In this opinion the other judges concurred.
“[General Statutes] Sec. 42-150aa. attorney’s fees limited in ACTIONS on CONSUMER contracts OR leases, (a) The holder of any contract or lease entered into on or after October 1,1979, the subject of which is money, property or services intended to be used primarily for personal, family or household purposes and which contains a provision for payment of attorney’s fees of a creditor, seller or lessor, shall not receive, claim or collect any payment for attorney’s fees (1) for an attorney who is a salaried employee of such holder or (2) prior to the commencement of a lawsuit.
“(b) If a lawsuit in which money damages are claimed is commenced by an attorney who is not a salaried employee of the holder of a contract or lease subject to the provisions of this section, such holder may receive or collect attorney’s fees, if not otherwise prohibited by law, of not more than fifteen per cent of the amount of any judgment which is entered.”
The underlying transaction involved the sale of real estate by the plaintiff to the defendant, who signed the subject note and a mortgage deed, but failed to record the deed in the land records.
General Statutes § 42-151 defines the terms consumer and consumer contract:
“(a) Consumer. A ‘consumer’ is an individual who borrows, leases, buys or obtains money, property or services under a written agreement.
“(b) Consumer contract.
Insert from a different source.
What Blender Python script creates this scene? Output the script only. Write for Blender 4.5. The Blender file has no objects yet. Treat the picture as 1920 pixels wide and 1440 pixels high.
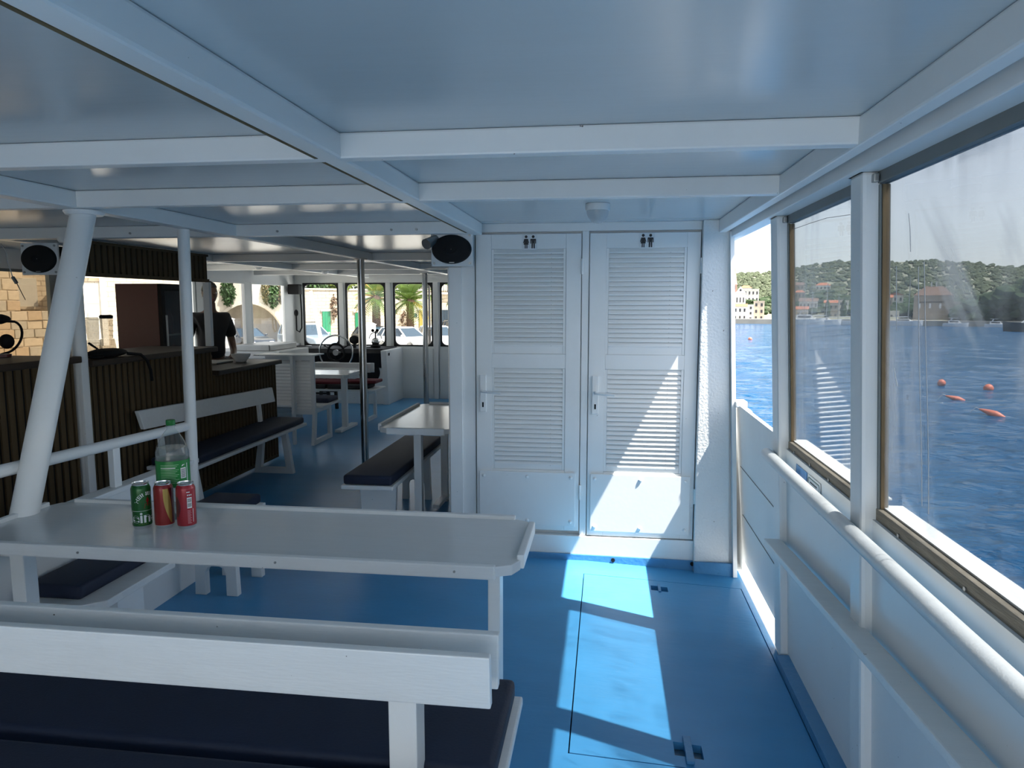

A written agreement is a ‘consumer contract,’ if:
“(1) A consumer enters into the agreement primarily for personal, family or household purposes; and
“(2) The agreement is one in which the consumer: (A) Borrows up to twenty-five thousand dollars or receives up to twenty-five thousand dollars in credit from a person who lends money or extends credit in the ordinary course of business; or (B) agrees to pay up to twenty-five thousand dollars to buy or lease personal property or services from a person who is acting in the ordinary course of business; or (C) leases any residential dwelling.”
It is clear that the transaction between these parties does not fall within the meaning of the definition of the term “consumer contract.”